» DATA EXTRACT
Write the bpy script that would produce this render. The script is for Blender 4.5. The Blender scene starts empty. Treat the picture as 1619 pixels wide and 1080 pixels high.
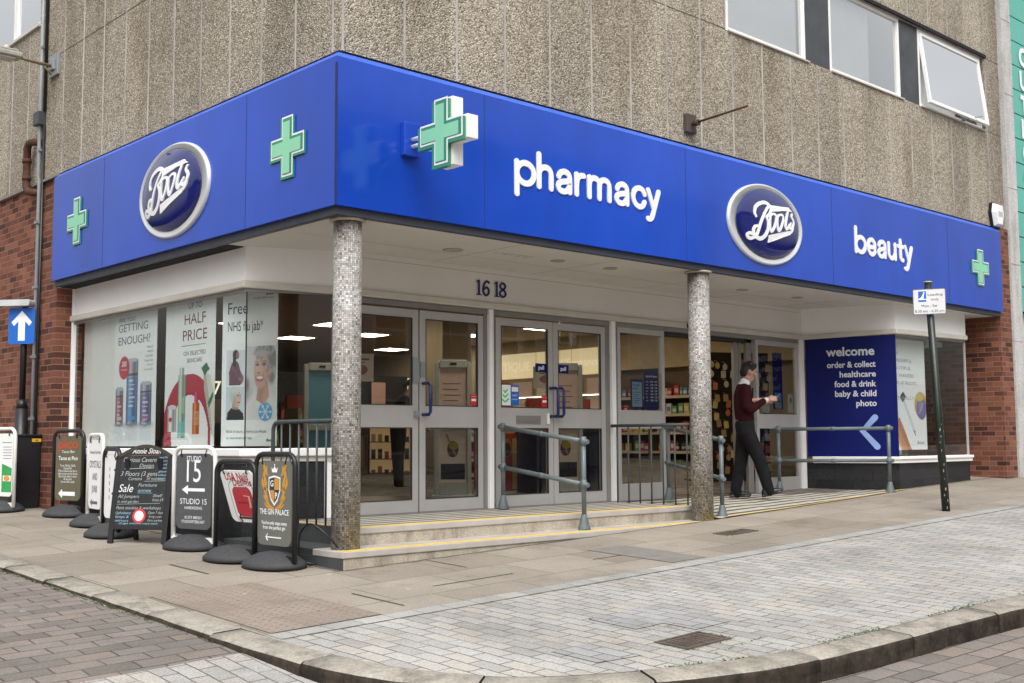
import bpy, bmesh, math, random
from mathutils import Vector as V, Matrix
random.seed(7)
R = math.radians
scene = bpy.context.scene
COL = scene.collection

# ------------------------------------------------------------------ camera
CAM_POS = V((-5.168, -7.652, 0.718))
YAW, PITCH, ROLL, FPX = 0.7476667, 0.0859772, -0.0054854, 1820.308
cam_data = bpy.data.cameras.new('camera')
cam_data.sensor_fit = 'HORIZONTAL'
cam_data.sensor_width = 36.0
cam_data.lens = 36.0 * FPX / 1619.0
cam_data.clip_start = 0.1
cam_data.clip_end = 500.0
cam = bpy.data.objects.new('camera', cam_data)
COL.objects.link(cam)
_f = V((math.sin(YAW) * math.cos(PITCH), math.cos(YAW) * math.cos(PITCH), math.sin(PITCH)))
_r0 = V((math.cos(YAW), -math.sin(YAW), 0))
_u0 = _r0.cross(_f)
_r = _r0 * math.cos(ROLL) + _u0 * math.sin(ROLL)
_u = -_r0 * math.sin(ROLL) + _u0 * math.cos(ROLL)
M = Matrix((_r, _u, -_f)).transposed().to_4x4()
M.translation = CAM_POS
cam.matrix_world = M
scene.camera = cam

# ------------------------------------------------------------------ sky, sun, exposure
SUN_EL, SUN_ROT = R(52), R(-140)
world = bpy.data.worlds.new('World')
scene.world = world
world.use_nodes = True
wn, wl = world.node_tree.nodes, world.node_tree.links
for n in list(wn): wn.remove(n)
wo = wn.new('ShaderNodeOutputWorld')
bg = wn.new('ShaderNodeBackground')
sky = wn.new('ShaderNodeTexSky')
sky.sky_type = 'NISHITA'
sky.sun_disc = False
sky.sun_elevation = SUN_EL
sky.sun_rotation = SUN_ROT
sky.air_density = 1.6
sky.dust_density = 4.0
hs = wn.new('ShaderNodeHueSaturation')
hs.inputs['Saturation'].default_value = 0.16
hs.inputs['Value'].default_value = 1.0
wl.new(sky.outputs[0], hs.inputs['Color'])
# overcast: the cloud deck is brighter overhead than near the horizon
wtc = wn.new('ShaderNodeTexCoord')
wsp = wn.new('ShaderNodeSeparateXYZ')
wl.new(wtc.outputs['Generated'], wsp.inputs[0])
wmr = wn.new('ShaderNodeMapRange')
wmr.inputs[1].default_value = 0.0; wmr.inputs[2].default_value = 1.0
wmr.inputs[3].default_value = 0.55; wmr.inputs[4].default_value = 1.7
wl.new(wsp.outputs[2], wmr.inputs[0])
wcl = wn.new('ShaderNodeTexNoise'); wcl.inputs['Scale'].default_value = 2.2; wcl.inputs['Detail'].default_value = 5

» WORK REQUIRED
In the data above, please extract the lines from the first one through the line with "COL = scene.collection", exactly, and keep pictures out.

» EXPECTED ANSWER
Write the bpy script that would produce this render. The script is for Blender 4.5. The Blender scene starts empty. Treat the picture as 1619 pixels wide and 1080 pixels high.
import bpy, bmesh, math, random
from mathutils import Vector as V, Matrix
random.seed(7)
R = math.radians
scene = bpy.context.scene
COL = scene.collection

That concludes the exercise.